Ross I just love. Again, he’s never done it before. But the more you dig deeply into his stat profile looking for skills issues, the more impressed you are that his 2013 breakthrough was for real.

Lincecum in this format can be played only at home, where I think he has value given his K/9. He requires discipline in sticking to the only-at-home plan and not varying depending on how he happens to pitch otherwise.

I love Herrera. He’s not merely Holland insurance as his surplus Ks last year raised the K/9 of pitchers by one K/9 for 141 innings.

Moving on to Tout Wars, here are the pitchers I would have reasonably landed by paying a dollar more then they were successfully purchased for without me. I would not want to spend more than $85 on pitching.

Closers: Fernando Rodney ($11) and Ernesto Frieri ($13).

I have $61 left but have gotten enough surplus Ks by my formula to add about 44 Ks over the one per inning we target for our closers. Try buying 44 Ks over innings pitched from a reliever. It’s very costly.

Starters: Scott Kazmir ($4), Anibal Sanchez ($15), Justin Masterson ($8), Sonny Gray ($12), A.J. Burnett ($5), Danny Salazar ($17).

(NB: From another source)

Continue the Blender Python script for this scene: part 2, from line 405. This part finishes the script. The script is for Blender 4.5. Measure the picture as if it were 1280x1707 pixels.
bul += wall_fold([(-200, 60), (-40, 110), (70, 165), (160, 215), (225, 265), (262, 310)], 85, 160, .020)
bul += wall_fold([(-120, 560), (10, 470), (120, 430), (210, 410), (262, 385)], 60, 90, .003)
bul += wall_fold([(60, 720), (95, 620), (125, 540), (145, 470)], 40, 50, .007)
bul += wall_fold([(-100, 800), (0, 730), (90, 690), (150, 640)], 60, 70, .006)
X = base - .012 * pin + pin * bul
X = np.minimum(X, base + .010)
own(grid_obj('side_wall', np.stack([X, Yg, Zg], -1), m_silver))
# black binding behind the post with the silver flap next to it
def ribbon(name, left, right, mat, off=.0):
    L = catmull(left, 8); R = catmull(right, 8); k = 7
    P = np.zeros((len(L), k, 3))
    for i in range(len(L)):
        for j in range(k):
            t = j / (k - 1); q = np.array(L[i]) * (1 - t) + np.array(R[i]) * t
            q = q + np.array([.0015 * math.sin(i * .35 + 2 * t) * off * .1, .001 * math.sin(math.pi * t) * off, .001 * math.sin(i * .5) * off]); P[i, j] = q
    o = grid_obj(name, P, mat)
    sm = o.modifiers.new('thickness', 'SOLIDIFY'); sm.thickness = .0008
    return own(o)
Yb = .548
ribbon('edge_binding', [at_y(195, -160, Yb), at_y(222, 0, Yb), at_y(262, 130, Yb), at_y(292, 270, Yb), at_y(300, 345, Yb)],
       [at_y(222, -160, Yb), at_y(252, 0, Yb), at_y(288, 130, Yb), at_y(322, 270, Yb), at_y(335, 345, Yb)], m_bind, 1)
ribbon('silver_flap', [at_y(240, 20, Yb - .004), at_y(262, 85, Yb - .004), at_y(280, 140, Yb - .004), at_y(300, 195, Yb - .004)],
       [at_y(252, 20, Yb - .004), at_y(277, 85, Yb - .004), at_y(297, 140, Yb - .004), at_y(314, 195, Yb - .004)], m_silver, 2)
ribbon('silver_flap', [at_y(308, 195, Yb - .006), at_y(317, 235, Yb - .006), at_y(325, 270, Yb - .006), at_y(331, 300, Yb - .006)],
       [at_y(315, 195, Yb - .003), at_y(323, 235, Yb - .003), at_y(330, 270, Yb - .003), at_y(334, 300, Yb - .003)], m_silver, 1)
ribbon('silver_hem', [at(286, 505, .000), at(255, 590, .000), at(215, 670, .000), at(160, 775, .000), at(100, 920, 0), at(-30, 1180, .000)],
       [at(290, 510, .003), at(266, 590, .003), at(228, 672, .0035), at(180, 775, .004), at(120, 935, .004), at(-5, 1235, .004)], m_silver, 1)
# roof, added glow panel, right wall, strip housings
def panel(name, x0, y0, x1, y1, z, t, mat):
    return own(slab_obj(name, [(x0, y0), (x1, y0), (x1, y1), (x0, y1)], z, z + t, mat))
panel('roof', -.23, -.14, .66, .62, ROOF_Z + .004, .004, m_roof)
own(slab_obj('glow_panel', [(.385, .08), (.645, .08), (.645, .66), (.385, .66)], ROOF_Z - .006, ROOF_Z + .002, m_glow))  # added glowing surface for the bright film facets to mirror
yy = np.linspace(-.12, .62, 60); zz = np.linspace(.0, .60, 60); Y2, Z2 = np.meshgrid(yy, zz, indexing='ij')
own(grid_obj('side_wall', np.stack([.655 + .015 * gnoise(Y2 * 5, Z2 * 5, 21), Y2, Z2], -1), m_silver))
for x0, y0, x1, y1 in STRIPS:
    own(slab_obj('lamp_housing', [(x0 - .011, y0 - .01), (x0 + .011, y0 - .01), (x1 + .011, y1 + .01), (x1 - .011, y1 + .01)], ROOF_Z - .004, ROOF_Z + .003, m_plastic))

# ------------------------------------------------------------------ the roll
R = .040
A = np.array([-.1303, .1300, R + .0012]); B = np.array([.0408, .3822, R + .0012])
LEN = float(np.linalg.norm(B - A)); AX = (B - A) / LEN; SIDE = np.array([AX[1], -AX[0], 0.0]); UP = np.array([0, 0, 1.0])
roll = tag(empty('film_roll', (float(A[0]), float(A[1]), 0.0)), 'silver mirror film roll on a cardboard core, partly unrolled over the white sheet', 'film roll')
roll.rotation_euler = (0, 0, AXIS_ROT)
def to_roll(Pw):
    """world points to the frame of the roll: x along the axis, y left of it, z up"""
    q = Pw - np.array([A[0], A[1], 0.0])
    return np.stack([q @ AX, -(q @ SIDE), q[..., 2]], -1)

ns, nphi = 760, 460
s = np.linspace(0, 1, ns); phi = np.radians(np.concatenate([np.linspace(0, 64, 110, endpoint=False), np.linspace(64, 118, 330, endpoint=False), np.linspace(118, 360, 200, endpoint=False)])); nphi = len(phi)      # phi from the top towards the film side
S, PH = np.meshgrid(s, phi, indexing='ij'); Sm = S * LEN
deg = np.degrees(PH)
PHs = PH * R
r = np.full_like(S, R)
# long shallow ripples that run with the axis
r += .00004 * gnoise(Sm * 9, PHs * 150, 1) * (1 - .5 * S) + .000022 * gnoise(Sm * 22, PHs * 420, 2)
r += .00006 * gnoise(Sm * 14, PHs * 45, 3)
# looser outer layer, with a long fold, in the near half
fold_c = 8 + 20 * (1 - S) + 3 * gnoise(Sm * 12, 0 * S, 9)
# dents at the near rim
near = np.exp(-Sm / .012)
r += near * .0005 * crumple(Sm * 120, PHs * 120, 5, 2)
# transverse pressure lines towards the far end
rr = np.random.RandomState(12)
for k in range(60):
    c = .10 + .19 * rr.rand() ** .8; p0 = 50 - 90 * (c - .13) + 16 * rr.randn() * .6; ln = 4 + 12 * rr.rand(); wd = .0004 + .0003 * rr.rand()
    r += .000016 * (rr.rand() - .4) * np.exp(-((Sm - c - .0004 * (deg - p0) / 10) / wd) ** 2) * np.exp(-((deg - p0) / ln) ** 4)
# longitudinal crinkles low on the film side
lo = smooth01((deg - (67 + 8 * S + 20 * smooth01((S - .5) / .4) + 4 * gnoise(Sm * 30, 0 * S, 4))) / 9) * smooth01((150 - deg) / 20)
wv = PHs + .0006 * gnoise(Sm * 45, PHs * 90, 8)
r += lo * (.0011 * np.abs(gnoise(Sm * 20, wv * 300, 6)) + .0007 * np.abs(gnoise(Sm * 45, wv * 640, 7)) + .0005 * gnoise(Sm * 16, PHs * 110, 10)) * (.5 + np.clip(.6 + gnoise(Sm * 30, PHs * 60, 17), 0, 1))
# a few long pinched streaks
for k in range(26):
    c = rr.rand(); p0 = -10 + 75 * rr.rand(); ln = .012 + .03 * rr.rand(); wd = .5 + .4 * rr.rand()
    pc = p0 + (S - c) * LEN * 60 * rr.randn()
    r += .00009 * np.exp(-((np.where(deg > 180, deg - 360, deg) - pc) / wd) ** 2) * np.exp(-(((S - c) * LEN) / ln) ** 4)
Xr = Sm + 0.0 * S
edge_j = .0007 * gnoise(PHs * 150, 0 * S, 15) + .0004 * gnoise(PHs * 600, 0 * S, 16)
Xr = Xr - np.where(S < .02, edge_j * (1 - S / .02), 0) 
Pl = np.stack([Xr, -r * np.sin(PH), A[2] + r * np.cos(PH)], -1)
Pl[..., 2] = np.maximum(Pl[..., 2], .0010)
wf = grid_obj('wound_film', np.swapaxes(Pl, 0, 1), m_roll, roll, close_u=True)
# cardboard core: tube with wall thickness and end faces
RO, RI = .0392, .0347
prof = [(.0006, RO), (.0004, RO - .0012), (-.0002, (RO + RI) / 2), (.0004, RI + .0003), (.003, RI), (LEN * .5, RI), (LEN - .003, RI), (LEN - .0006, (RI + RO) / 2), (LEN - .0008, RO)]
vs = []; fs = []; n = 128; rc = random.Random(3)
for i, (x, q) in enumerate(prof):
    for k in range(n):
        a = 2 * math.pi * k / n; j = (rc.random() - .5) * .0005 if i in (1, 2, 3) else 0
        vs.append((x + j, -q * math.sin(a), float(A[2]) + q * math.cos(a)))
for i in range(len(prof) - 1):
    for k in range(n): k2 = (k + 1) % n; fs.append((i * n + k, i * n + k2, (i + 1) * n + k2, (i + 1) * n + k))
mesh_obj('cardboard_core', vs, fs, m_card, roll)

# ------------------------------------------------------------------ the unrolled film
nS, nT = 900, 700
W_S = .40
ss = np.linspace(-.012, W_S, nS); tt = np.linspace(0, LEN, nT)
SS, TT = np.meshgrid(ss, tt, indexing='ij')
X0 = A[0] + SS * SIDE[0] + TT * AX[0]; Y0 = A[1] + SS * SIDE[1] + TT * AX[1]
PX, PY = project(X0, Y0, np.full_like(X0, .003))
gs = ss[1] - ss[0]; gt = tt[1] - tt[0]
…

That’s exactly $61. One NL starter is dumb but nothing ever goes perfectly. Just trying to be as realistic as possible. And I need to roster one more pitcher, so I am going a dollar over budget. Have no idea who I’d get in the endgame. Let’s assume Herrera, who went in the reserves. For why I picked these starters, see my tier rankings column, but remember to adjust for injuries since publishing date.